** Begin Data block **

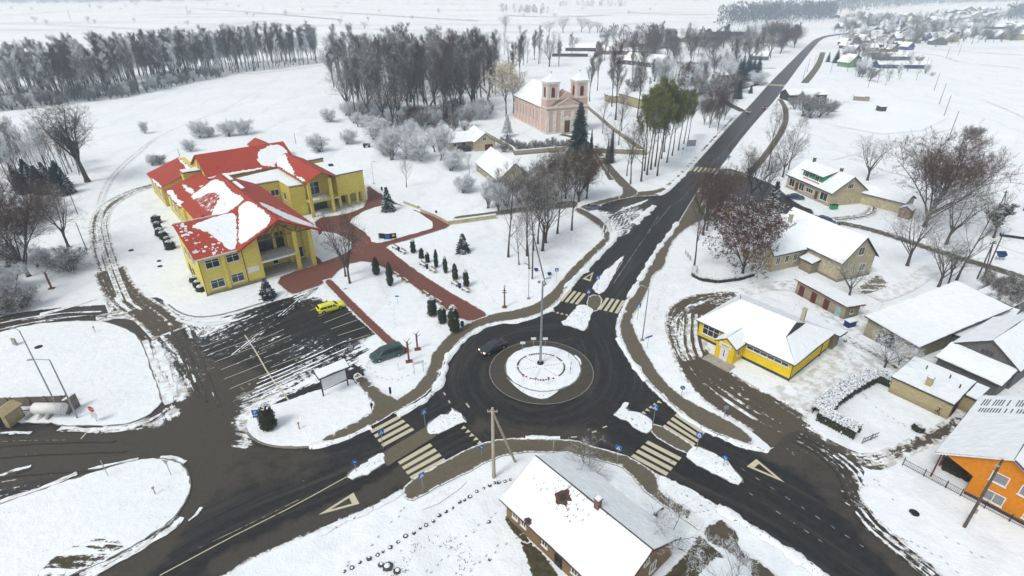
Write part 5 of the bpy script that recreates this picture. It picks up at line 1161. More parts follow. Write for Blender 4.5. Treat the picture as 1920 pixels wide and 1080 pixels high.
for i, (px, py, a, L, W, h, r, wl, lab) in enumerate((
    (1060, 96, -6, 44, 10, 3, 5.5, 'darkwood', 'long dark stable with snowy roof at the edge of the fields'), (1118, 102, -8, 50, 10, 3, 5, 'brownwood', 'second long stable with brown wall in front of the field edge'),
    (1185, 88, 8, 12, 8, 3, 5, 'rust', 'small red barn behind the long dark barn'), (1035, 106, -4, 30, 8, 2.4, 3.6, 'darkwood', 'low black shed left of the stables'),
    (1255, 78, 0, 60, 14, 4, 6, 'plaster', 'long hall with pale wall beyond the brown grove'), (1335, 68, -3, 50, 14, 5, 7, 'bluemetal', 'blue walled farm hall by the far grove'),
    (1420, 72, 0, 40, 12, 4, 6, 'plaster', 'wide white roofed hall left of the road bend'), (1350, 150, 40, 9, 6, 2.5, 4.5, 'greywood', 'small cabin among frosted trees left of the road'), (1408, 112, -30, 12, 9, 3, 6.5, 'greywood', 'cabin with steep snowy roof beside tall spruces'))):
    house('farm_building', lab, 'farm building', G(px, py), a, L, W, h, r, 'u', wl)
t = house('pavilion', 'broad snow roofed pavilion beside the distant crossing', 'pavilion', G(1478, 190), 5, 20, 9, 3, 5, 'u', 'darkwood')
house('log_store', 'small brown gabled store attached in front of the pavilion', 'shed', G(1493, 190), -62, 6, 5, 2.6, 4.6, 'v', 'brownwood')

# village along the road on the right: (px, py of front corner, angle, L, W, h, ridge, wall)
VILL = [(1590, 127, 20, 10, 10, 3.5, 7.5, 'green2', 'v', 'pale green gabled house nearest the road bend'), (1598, 104, 25, 9, 9, 3.5, 7.5, 'rust', 'v', 'red gabled house behind the green one'), (1596, 118, 20, 9, 8, 3, 5.8, 'darkwood', 'v', 'dark cottage between the red and green gables'),
        (1588, 92, 25, 8, 9, 3, 6.5, 'rust', 'v', 'small rust coloured cottage behind the red gable'), (1584, 85, 22, 8, 9, 3, 6.2, 'greywood', 'v', 'grey cottage closest to the bend'),
        (1647, 128, -6, 34, 9, 2.6, 4.6, 'bluemetal', 'u', 'long low blue shed facing the field'), (1645, 113, -6, 24, 10, 3, 5.5, 'greywood', 'u', 'long grey house behind the blue shed'),
        (1668, 99, 15, 9, 10, 3, 6.5, 'brownwood', 'v', 'first of the row of gabled brown houses'), (1663, 91, 15, 9, 10, 3, 6.5, 'darkwood', 'v', 'second house of the gabled row'), (1658, 84, 15, 9, 10, 3, 6.5, 'greywood', 'v', 'third house of the gabled row'), (1652, 78, 15, 9, 10, 3, 6.5, 'darkwood', 'v', 'fourth and farthest house of the gabled row'),
        (1700, 94, 20, 9, 8, 3, 6.5, 'bluemetal', 'v', 'blue grey house at the field edge'), (1684, 88, 0, 12, 7, 2.6, 4., 'bluemetal', 'u', 'small blue annex right of the gabled row'),
        (1716, 77, 15, 14, 10, 3, 7, 'darkwood', 'v', 'dark gabled house in the village middle'), (1770, 80, 20, 22, 14, 3.5, 9, 'ybrick2', 'v', 'big pale gabled house at the village edge'), (1735, 72, 0, 30, 12, 3, 6, 'greywood', 'u', 'long snowy roofed hall behind the dark gable'),
        (1655, 60, 15, 16, 12, 3.5, 10, 'ybrick2', 'v', 'tall cream gabled house in the upper village'), (1625, 50, -3, 36, 10, 4.5, 6, 'ybrick2', 'u', 'long pale building above the village'), (1600, 62, -10, 14, 9, 3, 6, 'darkwood', 'u', 'dark cottage below the long pale building'),
        (1575, 54, 5, 40, 12, 3, 7.5, 'bluemetal', 'u', 'wide blue walled hall by the road bend'), (1590, 47, 0, 36, 12, 3, 6, 'greywood', 'u', 'hall with broad snowy roof above the bend'), (1604, 36, 0, 40, 10, 3, 8, 'bluemetal', 'u', 'distant blue gabled hall'), (1690, 62, 10, 12, 14, 3, 6.5, 'greywood', 'v', 'cottage with slanting snowy roof in the upper village'),
        (1715, 55, 20, 26, 10, 3, 6, 'greywood', 'u', 'snowy terrace right of the upper village'), (1740, 54, 20, 20, 10, 3, 6, 'darkwood', 'u', 'dark terrace in the upper village'), (1790, 64, -3, 46, 12, 3, 6, 'rust', 'u', 'long red walled shed with white roof'),
        (1845, 56, 0, 40, 12, 4, 7, 'bluemetal', 'u', 'pale blue long hall at upper right'), (1835, 66, 0, 60, 10, 4, 6, 'darkwood', 'u', 'very long snowy farm hall at right'), (1895, 75, 0, 44, 14, 6, 9, 'ybrick2', 'u', 'cream apartment block at the far right edge'), (1870, 74, 30, 16, 10, 4, 8, 'bluemetal', 'v', 'blue barn beside the cream block'),
        (1900, 56, 0, 40, 12, 5, 8, 'greywood', 'u', 'long grey hall at the upper right corner'), (1805, 22, 10, 40, 14, 4, 12, 'greywood', 'v', 'distant farmhouse on the hill'), (1840, 20, 0, 50, 14, 4, 10, 'darkwood', 'u', 'distant dark farm on the hill right of the farmhouse'), (1780, 26, 10, 30, 12, 4, 9, 'darkwood', 'v', 'faint farmhouse on the slope'),
        (1820, 4, 0, 110, 20, 5, 10, 'white', 'u', 'far white farm hall near the horizon'), (1760, 73, 0, 14, 9, 3, 6, 'greenwood' if 0 else 'greywood', 'u', 'grey shed left of the big pale gable'), (1640, 88, 0, 14, 9, 3, 6, 'plaster', 'u', 'cream cottage left of the gabled row'), (1625, 96, 10, 12, 8, 3, 6, 'plaster', 'u', 'low cream cottage right of the red gable'), (1618, 78, 25, 12, 9, 3, 6.5, 'green2', 'v', 'greenish cottage above the red gable')]
for px, py, a, L, W, h, r, wl, ax, lab in VILL:
    O = G(px, py)
    wn = [('f', 1.5 + k * 3.2, 1.2, 1.2, 1.2) for k in range(min(5, max(1, int((L - 2) / 3.2))))] if py > 60 else ()
    house('village_house', lab, 'house', O, a, L, W, h, r, ax, wl, wins=wn, oh=.6)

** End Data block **

### Task details
Repeat only the lines from the beginning of the material through the line containing "house('log_store', 'small brown", both ends kept, leaving pictures out.

### Response to the exercise
Write part 5 of the bpy script that recreates this picture. It picks up at line 1161. More parts follow. Write for Blender 4.5. Treat the picture as 1920 pixels wide and 1080 pixels high.
for i, (px, py, a, L, W, h, r, wl, lab) in enumerate((
    (1060, 96, -6, 44, 10, 3, 5.5, 'darkwood', 'long dark stable with snowy roof at the edge of the fields'), (1118, 102, -8, 50, 10, 3, 5, 'brownwood', 'second long stable with brown wall in front of the field edge'),
    (1185, 88, 8, 12, 8, 3, 5, 'rust', 'small red barn behind the long dark barn'), (1035, 106, -4, 30, 8, 2.4, 3.6, 'darkwood', 'low black shed left of the stables'),
    (1255, 78, 0, 60, 14, 4, 6, 'plaster', 'long hall with pale wall beyond the brown grove'), (1335, 68, -3, 50, 14, 5, 7, 'bluemetal', 'blue walled farm hall by the far grove'),
    (1420, 72, 0, 40, 12, 4, 6, 'plaster', 'wide white roofed hall left of the road bend'), (1350, 150, 40, 9, 6, 2.5, 4.5, 'greywood', 'small cabin among frosted trees left of the road'), (1408, 112, -30, 12, 9, 3, 6.5, 'greywood', 'cabin with steep snowy roof beside tall spruces'))):
    house('farm_building', lab, 'farm building', G(px, py), a, L, W, h, r, 'u', wl)
t = house('pavilion', 'broad snow roofed pavilion beside the distant crossing', 'pavilion', G(1478, 190), 5, 20, 9, 3, 5, 'u', 'darkwood')
house('log_store', 'small brown gabled store attached in front of the pavilion', 'shed', G(1493, 190), -62, 6, 5, 2.6, 4.6, 'v', 'brownwood')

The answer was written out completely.